**What is required**: In the material below, the lines containing the word "render" are required; copy each of them.

***

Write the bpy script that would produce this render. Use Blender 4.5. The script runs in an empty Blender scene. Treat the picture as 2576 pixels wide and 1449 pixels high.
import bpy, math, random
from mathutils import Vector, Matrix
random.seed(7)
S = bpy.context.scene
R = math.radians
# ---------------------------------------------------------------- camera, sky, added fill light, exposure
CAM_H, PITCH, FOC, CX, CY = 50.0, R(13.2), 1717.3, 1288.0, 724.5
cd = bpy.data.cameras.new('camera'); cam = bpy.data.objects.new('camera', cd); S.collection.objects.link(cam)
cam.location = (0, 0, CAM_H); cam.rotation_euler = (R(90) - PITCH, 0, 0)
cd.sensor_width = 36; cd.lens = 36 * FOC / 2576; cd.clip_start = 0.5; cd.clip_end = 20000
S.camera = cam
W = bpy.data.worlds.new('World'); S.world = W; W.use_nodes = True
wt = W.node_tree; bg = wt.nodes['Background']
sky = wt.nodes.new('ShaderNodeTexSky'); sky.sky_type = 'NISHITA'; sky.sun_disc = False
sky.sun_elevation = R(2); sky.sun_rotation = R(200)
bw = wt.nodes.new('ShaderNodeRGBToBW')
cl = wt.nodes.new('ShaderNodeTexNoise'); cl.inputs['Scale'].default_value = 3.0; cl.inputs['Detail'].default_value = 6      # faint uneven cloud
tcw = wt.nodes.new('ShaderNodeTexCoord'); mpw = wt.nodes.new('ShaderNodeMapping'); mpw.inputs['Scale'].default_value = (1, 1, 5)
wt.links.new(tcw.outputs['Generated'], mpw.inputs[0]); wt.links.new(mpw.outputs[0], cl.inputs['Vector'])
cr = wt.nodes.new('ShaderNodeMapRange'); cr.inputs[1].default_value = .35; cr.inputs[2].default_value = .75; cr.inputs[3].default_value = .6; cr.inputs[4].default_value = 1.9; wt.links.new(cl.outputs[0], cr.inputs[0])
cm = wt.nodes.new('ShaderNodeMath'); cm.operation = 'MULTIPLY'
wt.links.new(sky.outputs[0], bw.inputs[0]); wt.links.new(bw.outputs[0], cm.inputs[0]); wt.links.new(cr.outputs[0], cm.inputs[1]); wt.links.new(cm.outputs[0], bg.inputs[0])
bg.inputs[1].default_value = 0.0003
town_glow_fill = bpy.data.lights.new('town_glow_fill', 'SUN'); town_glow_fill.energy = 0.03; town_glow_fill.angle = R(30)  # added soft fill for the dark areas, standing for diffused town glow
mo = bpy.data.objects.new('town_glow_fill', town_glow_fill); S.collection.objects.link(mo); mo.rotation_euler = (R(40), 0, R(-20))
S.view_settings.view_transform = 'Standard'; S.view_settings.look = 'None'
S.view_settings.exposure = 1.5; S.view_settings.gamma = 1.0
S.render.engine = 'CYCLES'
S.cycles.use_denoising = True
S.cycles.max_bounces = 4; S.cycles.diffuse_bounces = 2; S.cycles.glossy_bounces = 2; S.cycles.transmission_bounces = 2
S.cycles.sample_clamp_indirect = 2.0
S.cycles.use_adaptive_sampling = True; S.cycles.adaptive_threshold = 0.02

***

**Answer to this exercise**:
Write the bpy script that would produce this render. Use Blender 4.5. The script runs in an empty Blender scene. Treat the picture as 2576 pixels wide and 1449 pixels high.
S.render.engine = 'CYCLES'